Womöglich tauchen dabei Wünsche auf, die schon seit Jahrzehnten da seien, aber nie ausgelebt wurden. „Vielleicht hat man sich nicht getraut, vielleicht wollte der erste Mann das damals nicht, aber jetzt ist man mit wem anders verheiratet“, sagt Micus. Wer für sich in Ruhe sortiert habe, was er oder sie sich wünsche, könne gut vorbereitet ins Gespräch gehen – und werde im besten Falle mit ungeahnt gutem Sex belohnt.

? Andrea Micus: „Sex Ü60: So bewahren Sie sich Lust und Liebe“. Humboldt Verlag. 192 Seiten, 19,99 Euro. ISBN: 978-3-869105093.

INFORMATION


Biografisches zur Autorin und Journalistin

Die Journalistin Andrea Micus stammt aus Höxter und lebt auch in Höxter. Sie hat Germanistik studiert und arbeitete danach als Journalistin – beim Burda- und beim Springer-Verlag. Heute schreibt sie als freie Journalistin für auflagenstarke Zeitschriften und als Buchautorin.

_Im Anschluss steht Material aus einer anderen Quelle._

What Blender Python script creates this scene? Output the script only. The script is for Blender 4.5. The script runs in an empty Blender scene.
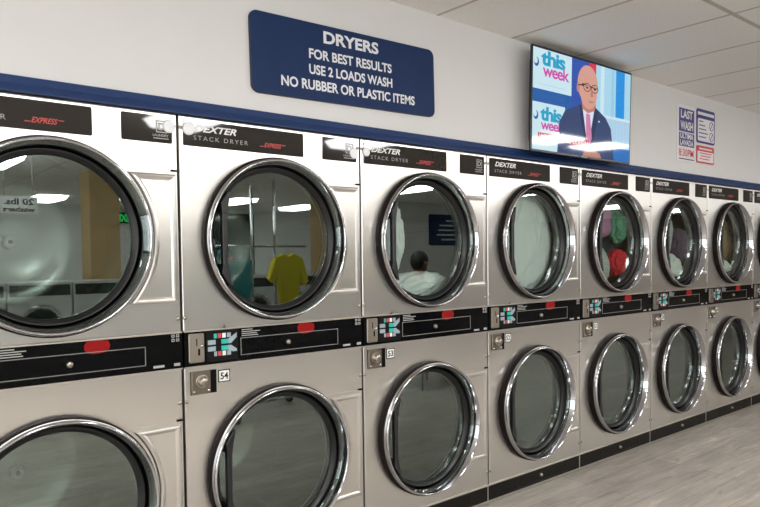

Unter anderem für Sachbücher, die sich vor allem an Frauen wenden – aber auch Themen wie Sex im Alter, Traumata bei Kindern und durch Krieg sowie Kindeserziehung und -entwicklung zum Inhalt haben. Zum Beispiel zuletzt den Ratgeber: „Schnell heraus aus der Mobbing-Falle: Strategien, mit denen Sie ihr Kind wirksam schützen“.

Dazu kommen Romane, die oftmals vor „stimmungsvollen Sehnsuchtskulissen“ spielen, wie sie selbst auf ihrer Homepage schreibt. Über das Auf und Ab des Lebens und die Suche nach dem Glück, bei der Liebe eine zentrale Rolle spielt. Dabei vereinen ihre Bücher eines: das Interesse an ihrem Gegenüber.

„In meiner Arbeit dreht sich alles um Menschen und das, was sie bewegt. Ich habe im Laufe der Jahre unzählige Interviews geführt und die Schicksale meiner Gesprächspartner haben mich tief berührt, beeindruckt und oft gefesselt“, schreibt die Höxteranerin selbst. „Das Schöne: Meine Interviewpartner vertrauen mir, weil ich nicht enthülle, sondern verstehe!“ Ihr Wissen ums (Bücher-) Schreiben gibt sie zudem in Kursen an Interessierte weiter.